Review: ‘Echo’ by Kent Wayne

Amazon won’t let me publish this review on their site, even though I have bought the book and was nuanced with my words. Funny, that.

In the context of reading this on a blog, I guess this is a short letter to the author of Echo:

I chose to read this book in order to support fellow self-published authors. The following is just my opinion, so, no matter what I say, I don’t want you to feel less about your art. It’s yours, first and foremost, and that’s all that truly matters in the end.

I did not care for this book. It seems to be 80% descriptions, and most of those descriptions are of things that don’t truly need so much description, like half a chapter of a character putting rotting fruit in the garbage. That was the point where I couldn’t read any further.

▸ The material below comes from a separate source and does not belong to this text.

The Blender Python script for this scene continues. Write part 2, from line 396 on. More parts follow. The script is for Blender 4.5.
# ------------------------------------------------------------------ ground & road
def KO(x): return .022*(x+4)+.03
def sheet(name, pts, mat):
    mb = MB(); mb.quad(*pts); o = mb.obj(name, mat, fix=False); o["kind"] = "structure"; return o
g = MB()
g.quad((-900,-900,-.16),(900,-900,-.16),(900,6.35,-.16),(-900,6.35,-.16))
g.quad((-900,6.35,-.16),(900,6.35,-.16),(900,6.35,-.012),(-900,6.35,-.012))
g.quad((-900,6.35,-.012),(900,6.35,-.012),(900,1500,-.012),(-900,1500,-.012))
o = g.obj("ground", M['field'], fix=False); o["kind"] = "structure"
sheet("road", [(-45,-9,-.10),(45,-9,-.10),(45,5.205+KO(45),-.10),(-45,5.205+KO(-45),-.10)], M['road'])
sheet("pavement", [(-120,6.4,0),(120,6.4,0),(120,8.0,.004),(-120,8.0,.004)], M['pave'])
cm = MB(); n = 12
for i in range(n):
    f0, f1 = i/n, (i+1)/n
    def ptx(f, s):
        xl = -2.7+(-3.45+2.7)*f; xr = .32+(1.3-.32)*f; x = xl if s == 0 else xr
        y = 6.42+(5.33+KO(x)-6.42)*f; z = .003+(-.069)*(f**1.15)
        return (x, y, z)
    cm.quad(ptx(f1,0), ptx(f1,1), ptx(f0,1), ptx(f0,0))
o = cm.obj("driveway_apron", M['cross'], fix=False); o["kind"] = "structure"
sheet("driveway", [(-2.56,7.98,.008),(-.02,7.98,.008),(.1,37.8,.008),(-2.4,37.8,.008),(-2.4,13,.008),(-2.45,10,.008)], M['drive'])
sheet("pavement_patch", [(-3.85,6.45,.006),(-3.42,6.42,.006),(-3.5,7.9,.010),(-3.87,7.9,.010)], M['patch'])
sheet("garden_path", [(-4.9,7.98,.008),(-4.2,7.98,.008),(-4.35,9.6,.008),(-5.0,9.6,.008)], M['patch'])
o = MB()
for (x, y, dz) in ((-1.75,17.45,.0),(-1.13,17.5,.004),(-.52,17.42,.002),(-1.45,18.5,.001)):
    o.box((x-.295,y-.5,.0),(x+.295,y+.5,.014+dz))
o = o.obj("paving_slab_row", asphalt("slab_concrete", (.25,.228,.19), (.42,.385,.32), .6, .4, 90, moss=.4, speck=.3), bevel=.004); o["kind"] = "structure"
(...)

I chose not to read any reviews of this book until I read the book myself, but after I couldn’t stand to read any more, I finally read some reviews, and the more honest ones confirmed everything I assumed about the remainder. According to them, yes, there is massive over-describing, hardly any actual world-building, hardly any engaging character development, and the book stops abruptly for the sake of enticing readers to buy the next product – er, I mean to buy the ‘next entry in the series.’ Maybe they’re dishonest, and the narrative became focused later on, and I’m going to miss out on that, but I doubt it.

What I read didn’t feel like a story that needed to be told. It gave me the feeling that you spent more time focused on impressing the reader with verbiage rather than telling an interesting story.

But, if you’re proud of your work, then continue to be proud. This is just the opinion of some random guy you’ve never met. Rarely is any author’s first book their best, especially when it was self-published. I can attest. With my first book, Remnant, I read it over occasionally and think I was too wordy at times, or sometimes not descriptive enough. I don’t give this review 2 stars because of its flaws, but because it felt like a product the whole time, not a soulful expression … AS WELL AS how much effort was required just to get to the next paragraph, and the fact the next paragraph rarely moved the story forward.

PS:

If you publish more stories, I will check them out. I don’t think any one book is indicative that an author will never improve. I just don’t expect it from this trilogy.